エンジニアの父とピアニストの母を持つサミーは、映画館に行った日から撮影に夢中になる。どんどんサミーの作品はスケールアップしていくが、父はあくまでもそれを趣味として応援するのみ。反対に、母はサミーの才能を信じて背中を押していた。ティーンエイジャーになったサミーは、家族と父の親友ベニーで行ったキャンプの映像を編集する。実母を亡くして落ち込む母を元気づけるためだった。しかし、そこに映っていたのは……。

映画に魅せられた少年の夢実現物語!というにはあまりにビターで残酷なストーリーだった。芸術家の業や人間のいかんともしがたさが詰め込まれていて、とても苦しい。母親を演じていたミシェル・ウィリアムズの演技が的確で現実味に溢れていたのもあり、途中からはけっこう不穏な要素が強く胸が痛んだ。

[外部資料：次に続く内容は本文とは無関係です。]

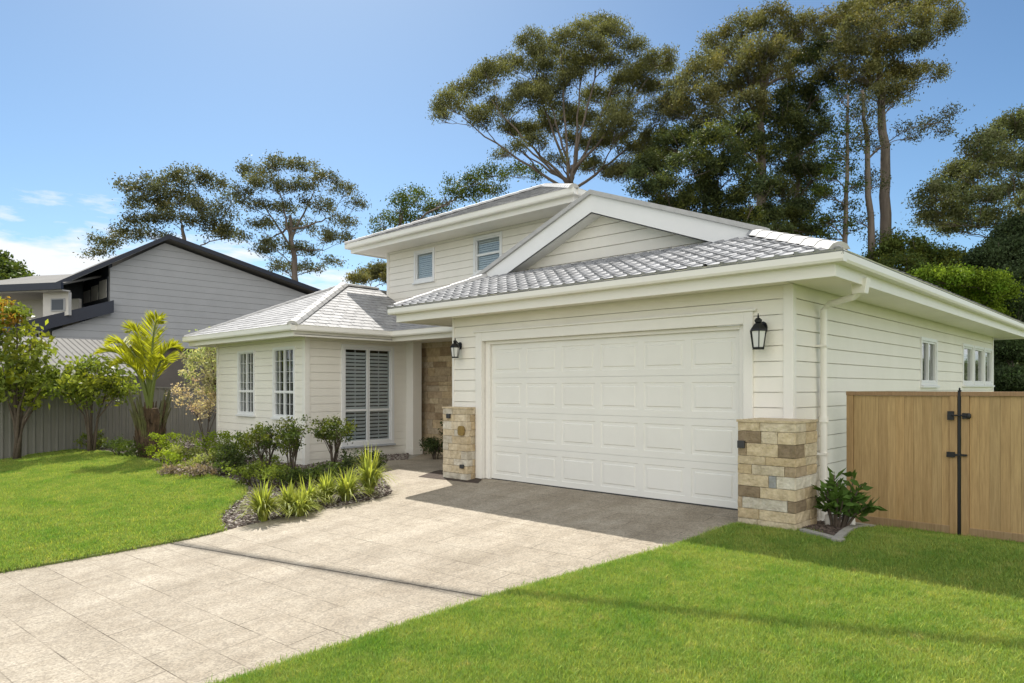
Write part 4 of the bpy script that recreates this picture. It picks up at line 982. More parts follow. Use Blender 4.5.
# T4 large gum centre
sc = 3.253
T4 = [(165, 345, 45, 38), (135, 385, 22, 35), (212, 298, 42, 30), (270, 262, 42, 32), (310, 235, 42, 32), (365, 215, 42, 30), (265, 385, 45, 32), (320, 355, 40, 26), (430, 140, 46, 28), (475, 185, 52, 34), (450, 220, 40, 24), (540, 130, 40, 26), (590, 100, 36, 24), (650, 85, 42, 22), (690, 120, 52, 40), (620, 150, 45, 30), (585, 215, 66, 44), (770, 160, 36, 26),
      (845, 195, 42, 28), (860, 230, 26, 24), (790, 235, 50, 34), (750, 280, 60, 44), (825, 290, 34, 30), (420, 325, 60, 42), (400, 300, 34, 24), (520, 375, 58, 40), (510, 300, 40, 24), (600, 395, 46, 30), (700, 415, 62, 42), (640, 320, 46, 30), (840, 370, 50, 44), (400, 435, 46, 30), (350, 420, 28, 24), (780, 500, 60, 34), (640, 470, 40, 24),
      (720, 360, 50, 30), (560, 460, 34, 22), (450, 460, 30, 22), (830, 450, 44, 30), (690, 200, 40, 26), (700, 560, 40, 20), (510, 520, 24, 14), (330, 500, 24, 12), (620, 540, 40, 22), (740, 560, 50, 24), (860, 520, 44, 30), (470, 420, 40, 24), (560, 260, 40, 26), (470, 270, 34, 22), (700, 460, 44, 26), (800, 560, 40, 24), (390, 480, 26, 14)]
tree('gum_tree', [(575, 330), (573, 215), (570, 185), (572, 165)], [(400+a/sc, b/sc, c/sc, d/sc) for a, b, c, d in T4], 'large spreading gum tree with rounded olive clumps above the upper roof', gumolive, D=36, per=60, sub=12, leafL=.17, leafW=.052, subr=.42, tr=.26, droop=.8, depthj=2.2, fork=1.2, spread=1.22, hue=(1.25, 1.15, .8), stems=((462, 118), (490, 100), (505, 130), (530, 70), (548, 95), (560, 45), (582, 60), (600, 45), (620, 70), (640, 90), (655, 125), (520, 150)))
# T5 dense stand
s8 = 2.276
def c8(L): return [(600+a/s8, b/s8, c/s8, d/s8)+tuple(r) for a, b, c, d, *r in L]
T5a = [(190, 200, 40, 30), (240, 160, 44, 34), (270, 100, 36, 30), (330, 70, 50, 34), (390, 50, 44, 30), (300, 140, 50, 36), (370, 120, 54, 36), (350, 170, 50, 34), (220, 225, 50, 30), (290, 215, 50, 36), (180, 260, 36, 30), (430, 100, 40, 36), (400, 180, 44, 34), (340, 240, 46, 34), (250, 275, 40, 26), (160, 230, 24, 22), (460, 60, 36, 28)]
tree('gum_tree', [(758, 330), (762, 200), (760, 120), (765, 60)], c8(T5a), 'tall broad gum tree with golden olive top left of the bare trunks', gumolive, fork=.3, stems=((690, 80), (720, 50), (740, 60), (780, 40), (800, 70), (735, 100)), D=33, per=60, sub=10, leafL=.17, leafW=.055, subr=.42, tr=.3, droop=.7, depthj=2.2)
T5b = [(170, 330, 56, 40), (120, 380, 40, 34), (210, 380, 60, 44), (260, 330, 60, 44), (150, 430, 50, 34), (230, 440, 60, 40), (310, 300, 50, 40), (300, 390, 56, 44), (340, 340, 50, 44), (290, 460, 54, 34), (100, 430, 34, 22), (200, 470, 60, 26), (260, 500, 60, 26), (380, 530, 60, 22), (420, 500, 60, 26), (460, 530, 60, 20), (330, 530, 50, 20), (140, 470, 40, 20), (355, 430, 50, 40), (370, 490, 44, 26), (200, 310, 40, 30), (90, 400, 24, 20), (320, 500, 50, 22)]
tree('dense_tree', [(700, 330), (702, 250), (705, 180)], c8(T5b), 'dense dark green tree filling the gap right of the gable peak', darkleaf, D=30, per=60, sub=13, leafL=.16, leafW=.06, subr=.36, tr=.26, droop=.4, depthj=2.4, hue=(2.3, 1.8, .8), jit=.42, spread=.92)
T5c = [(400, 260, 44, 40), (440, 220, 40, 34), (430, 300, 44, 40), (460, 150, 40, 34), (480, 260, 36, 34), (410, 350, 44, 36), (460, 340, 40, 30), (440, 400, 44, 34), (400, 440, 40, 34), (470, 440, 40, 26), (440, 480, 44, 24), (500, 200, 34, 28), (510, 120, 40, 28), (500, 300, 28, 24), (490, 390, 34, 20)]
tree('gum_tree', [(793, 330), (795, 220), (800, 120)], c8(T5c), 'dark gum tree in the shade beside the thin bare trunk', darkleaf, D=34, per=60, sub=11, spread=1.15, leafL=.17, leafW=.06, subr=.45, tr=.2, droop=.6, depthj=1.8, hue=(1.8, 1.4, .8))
# bright-topped thin trunk tree
T6 = [(555, 30, 44, 24), (600, 20, 44, 22), (640, 10, 40, 20), (700, 8, 46, 18), (760, 20, 44, 20), (800, 45, 30, 18), (780, 65, 34, 18), (530, 70, 44, 28), (590, 75, 50, 30), (650, 60, 50, 28), (710, 50, 44, 22), (560, 120, 44, 28), (620, 125, 54, 28), (680, 110, 46, 26), (720, 95, 34, 20), (600, 165, 44, 24), (650, 170, 50, 24), (700, 165, 44, 18), (750, 170, 34, 12), (540, 165, 36, 24), (580, 205, 38, 22), (640, 210, 40, 20), (690, 200, 34, 14), (735, 95, 26, 16), (670, 235, 24, 14)]
tree('gum_tree', [(888, 400), (887, 250), (885, 160), (880, 90), (876, 40)], c8(T6), 'tallest gum tree with long straight bare trunk above the garage ridge', gumolive, D=31, per=60, sub=9, leafL=.16, leafW=.055, subr=.40, tr=.30, droop=.5, depthj=1.8, fork=.75)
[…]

では重い映画なのかといわれるとそうではなく、全体的なテイストは軽めでテンポも良い。さすがスピルバーグというテクニカルなシーンが満載で、余計につらい。こんなにも痛みを伴う自分自身のストーリーを、こんなにも小気味よく映画にしていってしまうスピルバーグの業を感じてしまうから。

現実主義者で理系の父親と、精神世界を大切にする芸術家の母親という対比はステレオタイプだし、私個人としては芸術家肌なら感情にまかせて周囲を傷つけても「仕方がない」で許されるのはおかしいと思う。それに、サミーに対する「あなたは私と似ている」という言葉の呪いも残酷だ。母を許すことを強要し、何もしていないのに罪の意識を植え付けることになる。

案の定、母の呪いを植え付けられたサミーは『フェイブルマンズ』の中でメタ的に道義に反する行動をしている。友人との約束を破り、家族の秘密を暴く。天才だから「映画にせずにはいられない」という言い訳はあまりに身勝手だが、つい許したくなる洒脱さと開き直りがあるのは否定できない。天国にいあるであろう彼の両親や友人(はまだ生きているのかもしれないけど笑)も、きっと笑ってウ許すだろうなという余裕があるのがニクい。

それにしても、とことん上手だなと思う。軽快で笑えるセリフの応酬も、途中でやってきた伯父との短いながらも強烈なシーンも、サミーがカメラを通して「撮らざるをえなかった」風景も、言葉ではなく常に表情だけで語らせる重大な心の動きや発見も、すべてが上手すぎる。

そして、ラストのあの一瞬。その直前に来る驚きのキャスティングと印象的なセリフを受けての、最後の最後のあの一瞬に「こんなのかなわないや」と呆然としてしまった。カメラの動きだけで表現できることはきっと無限にある。だから映画を観るのをやめられない。